Talks on the topic between Gov. Chris Christie and legislative leaders broke off in January 2015, according to Assembly Speaker Vincent Prieto, and haven’t been kick-started in the more than three weeks since Christie returned from the presidential campaign trail.

Democrats want a multi-year plan that increases state spending to $2 billion a year. Christie says he’ll react to a plan once they put “their names to it and put their votes to it.”

He left open the possibility of being shown a proposal “if they want me involved beforehand” but generally says lawmakers wanting a gas tax hike have to move past rhetorical calls for higher gas taxes as part of a new financing plan.

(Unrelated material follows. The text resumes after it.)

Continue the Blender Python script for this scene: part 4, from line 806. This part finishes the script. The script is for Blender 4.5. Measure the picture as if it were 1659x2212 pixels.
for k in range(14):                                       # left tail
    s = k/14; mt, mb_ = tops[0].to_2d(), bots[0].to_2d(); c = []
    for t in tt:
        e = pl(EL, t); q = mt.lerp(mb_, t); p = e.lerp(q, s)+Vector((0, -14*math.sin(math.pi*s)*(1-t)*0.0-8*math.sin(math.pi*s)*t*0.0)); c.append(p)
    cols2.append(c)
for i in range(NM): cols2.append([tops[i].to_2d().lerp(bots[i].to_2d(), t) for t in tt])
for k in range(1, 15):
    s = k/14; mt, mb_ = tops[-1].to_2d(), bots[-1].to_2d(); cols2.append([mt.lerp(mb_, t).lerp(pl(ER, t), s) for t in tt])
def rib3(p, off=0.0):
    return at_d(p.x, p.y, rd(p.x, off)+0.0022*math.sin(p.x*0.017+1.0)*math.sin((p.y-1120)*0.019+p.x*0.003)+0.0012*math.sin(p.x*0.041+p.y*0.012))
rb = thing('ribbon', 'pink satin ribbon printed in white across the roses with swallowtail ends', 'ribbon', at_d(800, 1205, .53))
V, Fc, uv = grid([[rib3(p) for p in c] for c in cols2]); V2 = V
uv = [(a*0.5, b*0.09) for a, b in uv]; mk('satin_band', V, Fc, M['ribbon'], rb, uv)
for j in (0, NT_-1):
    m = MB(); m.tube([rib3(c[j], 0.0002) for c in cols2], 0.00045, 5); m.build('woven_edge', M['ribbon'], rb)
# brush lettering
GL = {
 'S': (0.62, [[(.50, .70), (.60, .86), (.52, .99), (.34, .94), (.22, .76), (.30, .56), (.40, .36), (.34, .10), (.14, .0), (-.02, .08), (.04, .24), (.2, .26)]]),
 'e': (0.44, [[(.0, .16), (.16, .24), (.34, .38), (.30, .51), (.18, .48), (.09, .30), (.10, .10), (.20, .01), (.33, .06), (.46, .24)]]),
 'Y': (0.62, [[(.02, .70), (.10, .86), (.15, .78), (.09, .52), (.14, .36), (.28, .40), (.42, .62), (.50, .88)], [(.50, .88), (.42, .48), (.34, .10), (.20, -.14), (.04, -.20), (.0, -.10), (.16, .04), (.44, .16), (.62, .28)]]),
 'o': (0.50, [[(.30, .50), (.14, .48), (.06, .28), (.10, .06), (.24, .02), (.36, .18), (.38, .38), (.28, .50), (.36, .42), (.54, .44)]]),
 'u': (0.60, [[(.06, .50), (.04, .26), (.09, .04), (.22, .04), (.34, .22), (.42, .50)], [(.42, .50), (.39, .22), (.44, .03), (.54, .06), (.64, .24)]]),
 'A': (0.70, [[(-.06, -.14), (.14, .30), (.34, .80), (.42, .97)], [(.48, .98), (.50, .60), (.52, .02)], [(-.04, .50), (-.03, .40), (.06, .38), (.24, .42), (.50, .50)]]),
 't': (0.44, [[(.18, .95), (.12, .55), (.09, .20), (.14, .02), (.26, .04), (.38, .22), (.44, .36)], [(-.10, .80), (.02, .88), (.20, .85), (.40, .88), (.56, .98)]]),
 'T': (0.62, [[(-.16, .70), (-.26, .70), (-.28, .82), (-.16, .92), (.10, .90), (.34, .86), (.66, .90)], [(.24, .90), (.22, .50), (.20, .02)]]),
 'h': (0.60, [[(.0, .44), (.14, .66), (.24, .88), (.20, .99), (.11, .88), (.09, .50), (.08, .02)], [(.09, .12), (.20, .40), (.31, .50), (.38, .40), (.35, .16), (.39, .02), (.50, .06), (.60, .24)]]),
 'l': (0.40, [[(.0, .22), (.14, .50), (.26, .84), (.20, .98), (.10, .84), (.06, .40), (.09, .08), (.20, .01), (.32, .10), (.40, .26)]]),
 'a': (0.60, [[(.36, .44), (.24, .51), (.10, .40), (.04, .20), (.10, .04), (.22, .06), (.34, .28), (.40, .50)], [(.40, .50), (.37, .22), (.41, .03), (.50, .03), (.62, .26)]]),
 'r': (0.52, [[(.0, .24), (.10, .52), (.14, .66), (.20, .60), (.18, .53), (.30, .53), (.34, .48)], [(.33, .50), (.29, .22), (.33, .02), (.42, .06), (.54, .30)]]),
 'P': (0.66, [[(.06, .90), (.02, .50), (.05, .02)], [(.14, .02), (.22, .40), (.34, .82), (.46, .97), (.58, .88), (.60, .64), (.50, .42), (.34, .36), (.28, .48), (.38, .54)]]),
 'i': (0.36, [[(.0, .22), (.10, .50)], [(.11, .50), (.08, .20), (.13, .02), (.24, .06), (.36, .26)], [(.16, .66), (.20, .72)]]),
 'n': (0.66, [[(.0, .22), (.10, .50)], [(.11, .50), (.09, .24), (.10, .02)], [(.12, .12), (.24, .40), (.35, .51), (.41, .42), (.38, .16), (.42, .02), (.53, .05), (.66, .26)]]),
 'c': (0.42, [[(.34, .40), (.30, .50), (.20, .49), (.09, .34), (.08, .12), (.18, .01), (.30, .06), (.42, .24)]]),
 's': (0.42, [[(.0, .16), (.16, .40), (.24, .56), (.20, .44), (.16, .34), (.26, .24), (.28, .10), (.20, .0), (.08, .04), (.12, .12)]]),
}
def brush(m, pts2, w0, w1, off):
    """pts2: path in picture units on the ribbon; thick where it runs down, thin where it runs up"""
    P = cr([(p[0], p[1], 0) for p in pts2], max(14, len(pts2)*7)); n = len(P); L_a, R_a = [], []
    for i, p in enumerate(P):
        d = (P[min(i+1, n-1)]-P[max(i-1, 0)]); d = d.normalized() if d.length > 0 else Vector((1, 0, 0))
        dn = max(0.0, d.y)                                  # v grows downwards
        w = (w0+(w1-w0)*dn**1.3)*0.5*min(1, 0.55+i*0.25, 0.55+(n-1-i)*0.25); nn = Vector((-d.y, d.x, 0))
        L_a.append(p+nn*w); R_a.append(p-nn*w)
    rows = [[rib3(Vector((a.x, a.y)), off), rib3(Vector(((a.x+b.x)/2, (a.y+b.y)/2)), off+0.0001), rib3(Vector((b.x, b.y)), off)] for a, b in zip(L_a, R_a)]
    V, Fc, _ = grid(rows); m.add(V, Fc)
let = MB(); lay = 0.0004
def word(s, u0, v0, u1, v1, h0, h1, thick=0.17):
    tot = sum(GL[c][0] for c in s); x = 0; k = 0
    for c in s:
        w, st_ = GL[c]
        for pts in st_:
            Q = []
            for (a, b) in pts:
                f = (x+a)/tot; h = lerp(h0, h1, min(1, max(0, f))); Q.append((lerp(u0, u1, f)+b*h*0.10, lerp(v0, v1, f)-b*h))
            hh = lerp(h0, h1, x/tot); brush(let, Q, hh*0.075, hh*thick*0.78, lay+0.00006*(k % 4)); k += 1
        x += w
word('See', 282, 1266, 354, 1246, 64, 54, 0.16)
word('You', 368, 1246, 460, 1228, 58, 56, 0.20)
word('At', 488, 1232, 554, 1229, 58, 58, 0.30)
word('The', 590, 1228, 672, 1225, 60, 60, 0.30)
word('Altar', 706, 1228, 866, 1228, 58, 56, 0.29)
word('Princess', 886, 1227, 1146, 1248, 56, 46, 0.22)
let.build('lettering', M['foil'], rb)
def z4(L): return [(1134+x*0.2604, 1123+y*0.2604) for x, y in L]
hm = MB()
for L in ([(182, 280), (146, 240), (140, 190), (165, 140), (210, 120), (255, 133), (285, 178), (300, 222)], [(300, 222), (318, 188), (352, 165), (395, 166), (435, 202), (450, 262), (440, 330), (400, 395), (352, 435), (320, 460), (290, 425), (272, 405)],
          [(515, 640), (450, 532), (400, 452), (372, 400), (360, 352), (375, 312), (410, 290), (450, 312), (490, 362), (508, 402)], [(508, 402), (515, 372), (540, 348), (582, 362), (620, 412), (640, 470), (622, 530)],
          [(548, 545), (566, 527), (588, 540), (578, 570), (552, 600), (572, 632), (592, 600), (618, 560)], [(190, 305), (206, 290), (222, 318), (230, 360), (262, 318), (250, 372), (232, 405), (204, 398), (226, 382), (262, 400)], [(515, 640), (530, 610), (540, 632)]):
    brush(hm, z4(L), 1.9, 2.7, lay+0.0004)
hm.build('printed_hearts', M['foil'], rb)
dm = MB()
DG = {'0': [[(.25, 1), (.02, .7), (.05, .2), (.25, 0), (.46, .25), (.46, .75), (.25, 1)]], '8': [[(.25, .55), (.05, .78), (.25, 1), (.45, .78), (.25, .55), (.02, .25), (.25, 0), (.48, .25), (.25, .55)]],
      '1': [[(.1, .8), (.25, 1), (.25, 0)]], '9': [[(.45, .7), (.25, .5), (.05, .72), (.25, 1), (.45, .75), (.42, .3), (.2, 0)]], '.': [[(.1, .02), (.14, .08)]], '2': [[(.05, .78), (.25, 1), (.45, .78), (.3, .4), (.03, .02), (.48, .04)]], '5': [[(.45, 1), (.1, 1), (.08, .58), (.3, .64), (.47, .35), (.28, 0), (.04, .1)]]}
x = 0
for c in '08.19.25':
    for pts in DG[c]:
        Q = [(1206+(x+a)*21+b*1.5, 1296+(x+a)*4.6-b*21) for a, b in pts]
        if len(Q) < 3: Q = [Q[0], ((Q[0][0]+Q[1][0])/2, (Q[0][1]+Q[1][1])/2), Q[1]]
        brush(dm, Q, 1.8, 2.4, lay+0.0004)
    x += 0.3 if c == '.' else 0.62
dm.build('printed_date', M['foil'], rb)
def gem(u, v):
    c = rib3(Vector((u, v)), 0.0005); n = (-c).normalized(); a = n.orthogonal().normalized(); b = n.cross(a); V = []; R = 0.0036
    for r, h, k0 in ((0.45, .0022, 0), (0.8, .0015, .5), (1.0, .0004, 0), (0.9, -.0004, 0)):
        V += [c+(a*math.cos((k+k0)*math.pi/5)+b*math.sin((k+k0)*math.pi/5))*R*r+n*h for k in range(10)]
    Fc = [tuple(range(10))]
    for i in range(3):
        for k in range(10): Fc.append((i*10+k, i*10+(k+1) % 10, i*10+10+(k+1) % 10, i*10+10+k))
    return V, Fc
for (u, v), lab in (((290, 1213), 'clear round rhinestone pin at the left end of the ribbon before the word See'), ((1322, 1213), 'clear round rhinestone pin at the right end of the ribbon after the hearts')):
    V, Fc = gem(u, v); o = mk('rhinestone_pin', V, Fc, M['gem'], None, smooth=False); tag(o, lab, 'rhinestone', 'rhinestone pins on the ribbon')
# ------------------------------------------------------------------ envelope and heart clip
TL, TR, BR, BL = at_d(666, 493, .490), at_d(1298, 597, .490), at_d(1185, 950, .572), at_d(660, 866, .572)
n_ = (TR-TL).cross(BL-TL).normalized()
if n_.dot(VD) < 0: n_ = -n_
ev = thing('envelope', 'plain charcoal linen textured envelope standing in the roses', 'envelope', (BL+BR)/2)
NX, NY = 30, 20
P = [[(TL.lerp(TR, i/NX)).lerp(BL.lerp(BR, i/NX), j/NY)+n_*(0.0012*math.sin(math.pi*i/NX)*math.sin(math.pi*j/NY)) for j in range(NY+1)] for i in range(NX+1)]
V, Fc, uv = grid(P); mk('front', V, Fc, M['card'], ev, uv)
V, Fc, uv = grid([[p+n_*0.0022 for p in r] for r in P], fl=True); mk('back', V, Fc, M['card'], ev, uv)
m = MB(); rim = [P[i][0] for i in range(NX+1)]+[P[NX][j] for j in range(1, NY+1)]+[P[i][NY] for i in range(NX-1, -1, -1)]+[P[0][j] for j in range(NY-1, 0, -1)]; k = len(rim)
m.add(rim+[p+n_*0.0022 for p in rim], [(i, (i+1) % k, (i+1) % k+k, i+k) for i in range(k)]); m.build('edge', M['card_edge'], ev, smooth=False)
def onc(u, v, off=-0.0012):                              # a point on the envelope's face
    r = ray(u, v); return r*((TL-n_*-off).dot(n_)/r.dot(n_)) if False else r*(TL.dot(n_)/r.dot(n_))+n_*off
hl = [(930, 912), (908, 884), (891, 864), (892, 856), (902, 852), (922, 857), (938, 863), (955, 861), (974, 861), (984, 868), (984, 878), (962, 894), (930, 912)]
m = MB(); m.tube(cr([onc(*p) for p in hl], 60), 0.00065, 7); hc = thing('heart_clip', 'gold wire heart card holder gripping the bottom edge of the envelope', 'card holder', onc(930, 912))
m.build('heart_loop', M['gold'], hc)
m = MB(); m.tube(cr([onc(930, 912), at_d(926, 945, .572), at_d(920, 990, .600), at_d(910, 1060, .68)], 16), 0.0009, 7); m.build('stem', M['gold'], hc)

FORT WORTH, TX - FEBRUARY 26: New Jersey Governor Chris Christie announces his support for Republican presidential candidate Donald Trump during a rally at the Fort Worth Convention Center on February 26, 2016 in Fort Worth, Texas. Trump is campaigning in Texas, days ahead of the Super Tuesday primary. (Photo by Tom Pennington/Getty Images)
Gov. Chris Christie on February 26, 2016 in Fort Worth, Texas. (Photo by Tom Pennington/Getty Images)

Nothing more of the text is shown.